El Gobierno paró la salida a bolsa del 30 por ciento de Loterías para no malbaratar una joya de la corona. Los inversores exigían un 40 por ciento de descuento con respecto a la valoración media de la banca colocadora.
Hubiera granjeado 15.000 millones, cuando el minimísimo aceptable para el Ejecutivo eran 18.000. La entidad -sólida, sin deuda, con negocio recurrente y pingües ingresos- es un tesoro patrio demasiado valioso como para malvenderlo a precio de saldo con el fin de enjugar a toda prisa el siete que hicieron a nuestras cuentas públicas los despilfarros de la errada gestión económica socialista.

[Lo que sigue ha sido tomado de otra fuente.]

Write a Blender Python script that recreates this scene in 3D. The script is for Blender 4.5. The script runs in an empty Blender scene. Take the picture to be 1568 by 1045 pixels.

El Ejecutivo da al fin la razón a quienes señalaban el desmán que suponía esta operación en el compás de mercado menos propicio para que se aproximen valor y precio, y también al PP, cuyas declaraciones pudieron dar la puntilla la proceso, al desaconsejarlo en plena precampaña, por las dudas que pueda suscitar y que pretendía investigar a posteriori.
A río revuelto, el contexto añade presión sobre la privatización de Aena, anunciada con las mismas metas que la de Loterías. Y suma carga emisora al Tesoro, pues el dinero se iba destinar a amortizar deuda anticipadamente o a reducir las pretensiones de financiación hasta fin de año. Todo sugiere que el papel de las entidades financieras colocadoras ha tenido su peso.
En plena emisión de pagarés y captación de depósitos en pro de la liquidez, cualquier nuevo agente añade riesgo de atomizar el reparto de la tarta. Máxime en una inversión golosa para el cliente bancario medio. El Gobierno ha hecho bien en no jugársela, pero podía haber reflexionado antes. El escenario estaba cantado.